El bote muestra una decoración de ensueño: gacelas adosadas, pavos con penachos y pájaros afrontados, todo enmarcado en una densa vegetación de tallos y flores, tallada con una finura excepcional. Esta iconografía, mezcla de elementos naturales y simbólicos, era habitual en los objetos que rodeaban a las mujeres del poder.

Bote de Zamora (Califato Omeya de Córdoba)

Relanzón, Santiago (Museo Arqueológico Nacional)

Bote de Zamora (Califato Omeya de Córdoba)

De relicario ignorado a joya nacional  

Y entonces, el silencio. Se pierde el rastro de la pieza durante siglos hasta que en 1367 aparece en el inventario del tesoro de la catedral de Zamora. Para entonces, su pasado califal había sido olvidado. En 1436 ya era un simple relicario que guardaba “piedras de los Santos Lugares”.

Tuvo que pasar medio milenio para que alguien reconociera su verdadero valor. Fue en 1903, cuando Manuel Gómez-Moreno y su esposa, historiadores del arte, lo descubrieron casi por casualidad durante una visita a la catedral. Al identificarlo como una obra maestra andalusí, alertaron al cabildo del tesoro que escondían sin saberlo. La pieza fue incluso exhibida en 1910, en la Exposición Regional Gallega.

Pero el verdadero giro llegó en 1911. El cabildo catedralicio vendió el bote al anticuario madrileño Juan Lafora por 52.500 pesetas. Gómez-Moreno, horrorizado por la posibilidad de que la urna saliera del país, movilizó al diputado Guillermo de Osma, quien llevó el caso hasta las Cortes. Intervino el presidente del Gobierno, habló José Canalejas, y los periódicos se hicieron eco del escándalo: ¿podía vender la Iglesia bienes de valor histórico nacional?

El Estado, presionado por la polémica, actuó rápidamente y compró la pieza por el mismo precio.
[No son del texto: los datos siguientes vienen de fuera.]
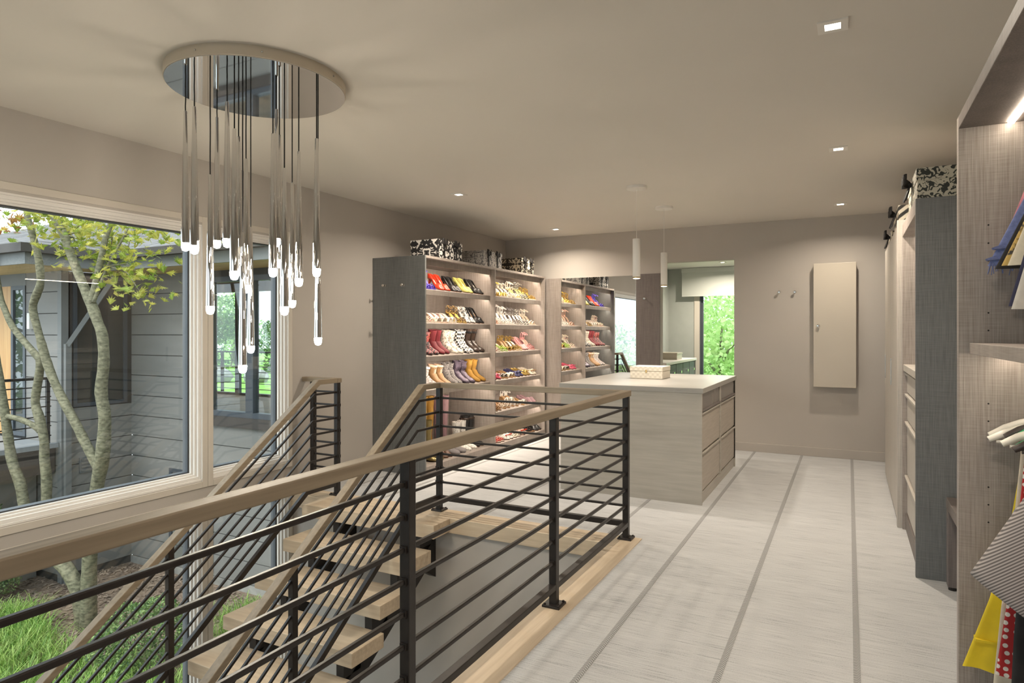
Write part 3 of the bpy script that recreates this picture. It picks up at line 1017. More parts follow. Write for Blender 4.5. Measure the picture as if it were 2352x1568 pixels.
def gift_box(x0, x1, y0, y1, z, h, material, label, group, bows='x+', ribbons=(), lid=0.06):
    t = thing('gift_box', label, 'box', ((x0 + x1) / 2, (y0 + y1) / 2, z), group)
    boxes('box_body', [(x0 + 0.004, x1 - 0.004, y0 + 0.004, y1 - 0.004, z + 0.001, z + h - lid)], material, t, 0.002)
    boxes('box_lid', [(x0, x1, y0, y1, z + h - lid, z + h)], material, t, 0.002)
    for y in ribbons:
        r = [(x0 - 0.002, x1 + 0.002, y - 0.013, y + 0.013, z + h, z + h + 0.002),
             (x1 if bows == 'x+' else x0 - 0.002, x1 + 0.002 if bows == 'x+' else x0, y - 0.013, y + 0.013, z + 0.001, z + h)]
        boxes('ribbon', r, 'ribbon_black', t)
        bow((x1 + 0.002) if bows == 'x+' else (x0 - 0.002), y, z + h - 0.035, t, 1.0 if bows == 'x+' else 1.25, bows)
    return t


GB = 'patterned gift boxes on top of the shoe cabinet'
gift_box(-4.00, -3.66, 5.42, 5.885, CTOP, 0.19, 'damask_bold', 'large black and white damask box, leftmost on the shoe cabinet', GB, 'x+', (5.54, 5.77))
gift_box(-3.97, -3.66, 6.35, 6.78, CTOP, 0.18, 'toile_grey', 'grey toile box with black ribbons, middle on the shoe cabinet', GB, 'x+', (6.46, 6.67))
gift_box(-3.96, -3.66, 7.30, 7.66, CTOP, 0.19, 'damask_fine', 'black and cream damask box, rightmost on the shoe cabinet', GB, 'x+', (7.39, 7.57))

# ================================================================== right-hand closets
KX = 0.338
KT = 2.15
# near hanging bay
t = thing('hanging_closet', 'open taupe linen hanging closet at the right edge with lit top', 'closet', (0.66, 1.4, 0))
boxes('side_panel', [(KX, 0.985, 2.712, 2.75, 0, KT)], 'linen_laminate', t, 0.002)
boxes('side_panel', [(KX, 0.985, 0.32, 0.358, 0, KT)], 'linen_laminate', t, 0.002)
boxes('back_panel', [(0.985, 0.998, 0.32, 2.75, 0, KT)], 'linen_laminate', t)
boxes('top_panel', [(KX, 0.985, 0.358, 2.712, KT - 0.045, KT)], 'linen_laminate_dark', t, 0.002)
boxes('base', [(KX, 0.985, 0.358, 2.712, 0.0, 0.07)], 'linen_laminate', t, 0.002)
s = boxes('shelf', [(KX + 0.03, 0.985, 0.36, 2.710, 1.325, 1.362)], 'linen_laminate', t, 0.002)
obj('led_strip', MB().box(0.472, 0.488, 0.40, 2.69, 1.317, 1.325), 'closet_led_glow', s)
obj('led_strip', MB().box(0.474, 0.490, 0.40, 2.70, KT - 0.053, KT - 0.045), 'closet_led_glow', t)
for z in (1.975, 1.235):
    obj('rod', MB().tube([(0.68, 0.36, z), (0.68, 2.71, z)], 0.0125, 14).mesh('rod', True), 'brushed_nickel', t)
for z in (1.765, 1.703, 1.643, 1.465, 1.405, 1.155, 1.095, 1.035, 0.87, 0.81, 0.75, 0.585, 0.43):
    h = MB().lathe([(0.0028, 0), (0.0028, 0.0008)], (0, 0, 0), 8)
    obj('peg_hole', h, 'peg_hole_dark', t, loc=(0.423 - 0.66, 2.7118 - 1.4, z), rot=(PI / 2, 0, 0))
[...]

El 14 de marzo de 1911 fue depositada en el Museo Arqueológico Nacional, donde sigue expuesta hoy, visible desde todos los ángulos, libre ya del olvido.
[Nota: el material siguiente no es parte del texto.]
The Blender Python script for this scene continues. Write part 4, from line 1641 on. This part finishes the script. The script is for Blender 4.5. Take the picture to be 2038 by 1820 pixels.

El Bote de Zamora es mucho más que un objeto exquisito: es la historia de un regalo palaciego, una pieza extraviada y una batalla cultural. Es testimonio de cómo el arte puede sobrevivir a la desmemoria y cómo, a veces, es necesario que alguien mire más allá del polvo de los siglos para que una obra recupere su voz.